Find a norm on $\Bbb{R}^2$ for which $\|(0, 1)\| = 1 = \|(1, 0)\|$ and for which $\|(1, 1)\| = 0.0001$. Show that your answer works.
I know obviously that the $\Bbb{R}^2$ norm is the Euclidean norm, but I am unsure on how to do the actual question. Any help much appreciated!
On
Consider the norm
$$\|(x,y)\| := 0.00005|x|+0.00005|y| + 0.99995 |x-y|$$
Then $$\|(1,0)\| = \|(0,1)\| = 0.00005+0.99995 = 1$$ and $$\|(1,1)\| = 0.00005 + 0.00005 = 0.0001.$$
On
Any convex set $D$ with an open interior symmetrical about the origin defines a norm for which it is the unit disk. The norm of any vector is the ratio of the (Euclidean) distance to the origin over the distance along that ray to the boundary of $D$.
Now draw a long skinny ellipse with major axis the line $y=x$ passing through the points $(1,0)$ and $(0,1)$. If it's long enough the new distance to $(1,1)$ can be as small as you like.
[maybe I will come back later and insert a picture, or someone can edit to do that]

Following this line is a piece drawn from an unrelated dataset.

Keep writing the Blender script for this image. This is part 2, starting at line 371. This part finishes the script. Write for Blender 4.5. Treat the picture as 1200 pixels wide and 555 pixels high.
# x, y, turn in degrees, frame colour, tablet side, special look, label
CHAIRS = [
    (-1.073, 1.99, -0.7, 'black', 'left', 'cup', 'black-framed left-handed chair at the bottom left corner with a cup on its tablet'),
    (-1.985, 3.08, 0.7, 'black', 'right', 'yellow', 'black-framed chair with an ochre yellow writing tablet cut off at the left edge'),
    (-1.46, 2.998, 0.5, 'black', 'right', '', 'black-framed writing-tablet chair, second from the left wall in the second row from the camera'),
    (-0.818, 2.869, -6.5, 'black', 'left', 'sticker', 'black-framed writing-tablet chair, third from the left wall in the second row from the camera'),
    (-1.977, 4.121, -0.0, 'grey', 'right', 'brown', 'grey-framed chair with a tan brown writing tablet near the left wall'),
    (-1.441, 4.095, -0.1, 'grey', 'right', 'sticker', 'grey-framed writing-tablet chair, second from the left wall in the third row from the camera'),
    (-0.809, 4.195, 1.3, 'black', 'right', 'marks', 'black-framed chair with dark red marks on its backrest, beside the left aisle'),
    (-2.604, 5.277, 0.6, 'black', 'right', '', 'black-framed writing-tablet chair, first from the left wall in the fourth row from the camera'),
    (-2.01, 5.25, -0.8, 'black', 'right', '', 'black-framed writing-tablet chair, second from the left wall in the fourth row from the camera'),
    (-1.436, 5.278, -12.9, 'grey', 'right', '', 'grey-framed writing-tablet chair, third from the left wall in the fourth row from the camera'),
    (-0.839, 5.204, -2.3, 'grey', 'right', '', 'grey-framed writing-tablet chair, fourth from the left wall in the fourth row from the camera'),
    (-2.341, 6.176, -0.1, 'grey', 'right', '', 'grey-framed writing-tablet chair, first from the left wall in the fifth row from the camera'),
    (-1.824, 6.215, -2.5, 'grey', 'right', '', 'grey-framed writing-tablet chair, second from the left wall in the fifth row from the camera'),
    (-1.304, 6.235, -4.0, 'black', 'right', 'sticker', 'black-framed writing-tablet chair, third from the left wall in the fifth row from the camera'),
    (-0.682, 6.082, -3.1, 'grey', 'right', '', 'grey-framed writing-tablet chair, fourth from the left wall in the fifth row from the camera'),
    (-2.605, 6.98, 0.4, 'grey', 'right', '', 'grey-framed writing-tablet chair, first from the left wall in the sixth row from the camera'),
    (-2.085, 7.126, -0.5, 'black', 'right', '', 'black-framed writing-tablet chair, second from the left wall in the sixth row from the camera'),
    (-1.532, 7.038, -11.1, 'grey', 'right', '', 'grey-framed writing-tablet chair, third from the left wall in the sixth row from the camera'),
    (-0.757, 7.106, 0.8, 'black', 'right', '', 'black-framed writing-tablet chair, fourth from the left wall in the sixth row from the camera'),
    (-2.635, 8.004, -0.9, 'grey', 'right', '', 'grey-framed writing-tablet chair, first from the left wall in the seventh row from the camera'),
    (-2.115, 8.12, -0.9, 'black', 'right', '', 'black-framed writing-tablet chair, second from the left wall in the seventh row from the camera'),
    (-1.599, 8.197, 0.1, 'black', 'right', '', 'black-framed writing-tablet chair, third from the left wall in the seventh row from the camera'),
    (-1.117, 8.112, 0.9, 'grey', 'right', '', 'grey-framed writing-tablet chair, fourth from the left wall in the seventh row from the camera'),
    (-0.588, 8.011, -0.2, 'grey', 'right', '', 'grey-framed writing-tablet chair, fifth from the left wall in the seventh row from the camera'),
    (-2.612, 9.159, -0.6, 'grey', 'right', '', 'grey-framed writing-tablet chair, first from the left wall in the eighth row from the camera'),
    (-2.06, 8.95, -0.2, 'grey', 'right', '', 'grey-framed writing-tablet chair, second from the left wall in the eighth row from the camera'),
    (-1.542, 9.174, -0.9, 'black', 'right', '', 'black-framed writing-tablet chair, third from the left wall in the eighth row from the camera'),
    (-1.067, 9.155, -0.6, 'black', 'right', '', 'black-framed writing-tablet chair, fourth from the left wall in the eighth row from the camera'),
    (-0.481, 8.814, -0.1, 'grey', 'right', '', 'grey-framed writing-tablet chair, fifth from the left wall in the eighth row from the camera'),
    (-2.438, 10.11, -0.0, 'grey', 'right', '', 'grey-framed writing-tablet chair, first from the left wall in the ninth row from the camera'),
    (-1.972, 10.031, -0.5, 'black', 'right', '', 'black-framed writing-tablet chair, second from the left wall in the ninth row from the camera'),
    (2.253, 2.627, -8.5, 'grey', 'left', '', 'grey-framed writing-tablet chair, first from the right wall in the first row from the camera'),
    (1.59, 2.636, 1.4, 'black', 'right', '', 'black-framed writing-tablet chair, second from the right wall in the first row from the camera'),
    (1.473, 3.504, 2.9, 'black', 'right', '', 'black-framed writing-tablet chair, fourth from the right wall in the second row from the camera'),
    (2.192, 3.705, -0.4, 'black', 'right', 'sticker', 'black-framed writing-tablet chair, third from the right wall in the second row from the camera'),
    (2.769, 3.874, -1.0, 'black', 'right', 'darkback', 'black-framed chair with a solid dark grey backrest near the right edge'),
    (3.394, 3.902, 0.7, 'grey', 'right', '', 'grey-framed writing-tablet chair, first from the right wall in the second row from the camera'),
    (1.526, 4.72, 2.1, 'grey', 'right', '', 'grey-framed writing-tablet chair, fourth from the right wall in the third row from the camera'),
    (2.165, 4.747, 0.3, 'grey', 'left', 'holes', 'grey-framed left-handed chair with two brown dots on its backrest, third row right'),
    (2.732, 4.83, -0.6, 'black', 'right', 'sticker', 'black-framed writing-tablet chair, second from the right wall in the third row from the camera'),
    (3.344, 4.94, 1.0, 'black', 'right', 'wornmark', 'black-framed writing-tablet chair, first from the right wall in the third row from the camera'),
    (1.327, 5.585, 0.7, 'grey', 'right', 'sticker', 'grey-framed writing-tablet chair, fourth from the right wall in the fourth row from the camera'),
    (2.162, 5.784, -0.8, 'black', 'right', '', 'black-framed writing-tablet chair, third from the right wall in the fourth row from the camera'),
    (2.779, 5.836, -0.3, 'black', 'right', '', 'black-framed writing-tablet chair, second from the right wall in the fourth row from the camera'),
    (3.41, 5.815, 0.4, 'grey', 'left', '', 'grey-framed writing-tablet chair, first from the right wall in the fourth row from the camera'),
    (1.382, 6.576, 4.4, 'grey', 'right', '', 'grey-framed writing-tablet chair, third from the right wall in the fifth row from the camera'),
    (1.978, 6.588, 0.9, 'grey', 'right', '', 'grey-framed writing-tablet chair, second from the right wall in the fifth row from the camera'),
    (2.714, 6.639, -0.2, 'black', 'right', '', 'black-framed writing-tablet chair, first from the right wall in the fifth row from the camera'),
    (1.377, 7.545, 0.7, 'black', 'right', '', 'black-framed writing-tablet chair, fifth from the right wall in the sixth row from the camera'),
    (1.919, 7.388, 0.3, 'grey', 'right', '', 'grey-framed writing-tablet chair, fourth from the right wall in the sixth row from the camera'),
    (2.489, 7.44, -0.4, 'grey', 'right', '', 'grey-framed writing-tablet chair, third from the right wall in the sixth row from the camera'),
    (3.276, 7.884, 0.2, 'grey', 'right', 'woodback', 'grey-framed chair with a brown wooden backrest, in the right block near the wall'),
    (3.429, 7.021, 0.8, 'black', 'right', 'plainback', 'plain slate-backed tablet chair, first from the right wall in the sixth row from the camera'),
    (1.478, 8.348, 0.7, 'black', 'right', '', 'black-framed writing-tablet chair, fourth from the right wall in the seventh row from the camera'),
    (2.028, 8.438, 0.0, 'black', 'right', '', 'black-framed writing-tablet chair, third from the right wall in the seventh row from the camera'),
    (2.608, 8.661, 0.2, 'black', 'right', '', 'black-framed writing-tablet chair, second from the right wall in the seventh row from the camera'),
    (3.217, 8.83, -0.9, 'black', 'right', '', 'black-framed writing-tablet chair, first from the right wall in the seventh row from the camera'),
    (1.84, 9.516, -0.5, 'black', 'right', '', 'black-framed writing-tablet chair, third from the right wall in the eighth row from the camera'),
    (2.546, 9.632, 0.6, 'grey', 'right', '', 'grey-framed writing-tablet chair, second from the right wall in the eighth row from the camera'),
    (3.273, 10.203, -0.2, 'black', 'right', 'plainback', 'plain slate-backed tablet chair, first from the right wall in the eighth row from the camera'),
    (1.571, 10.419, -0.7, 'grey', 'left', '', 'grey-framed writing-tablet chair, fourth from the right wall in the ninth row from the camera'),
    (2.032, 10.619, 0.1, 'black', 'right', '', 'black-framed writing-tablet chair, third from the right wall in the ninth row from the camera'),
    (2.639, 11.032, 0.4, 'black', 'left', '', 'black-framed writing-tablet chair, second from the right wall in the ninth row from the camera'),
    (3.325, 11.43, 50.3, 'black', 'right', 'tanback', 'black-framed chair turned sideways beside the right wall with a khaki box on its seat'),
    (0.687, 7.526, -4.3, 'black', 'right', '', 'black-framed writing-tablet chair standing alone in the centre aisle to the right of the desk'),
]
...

I'd try a norm based on a positive definite symmetric matrix: $$\|(x,y)\|^2=\pmatrix{x&y}A\pmatrix{x\\y}$$ defines a norm if the matrix $A$ is positive definite. To get $\|(1,0)\|=\|(0,1)\|=1$ one needs $$A=\pmatrix{1&b\\b&1}$$ and this is positive definite if $b^2<1$. You want $\|(1,1)\|^2=10^{-8}$. But $$\|(1,1)\|^2=2+2b.$$ Does the solution of $2+2b=10^{-8}$ for $b$ also satisfy $b^2<1$?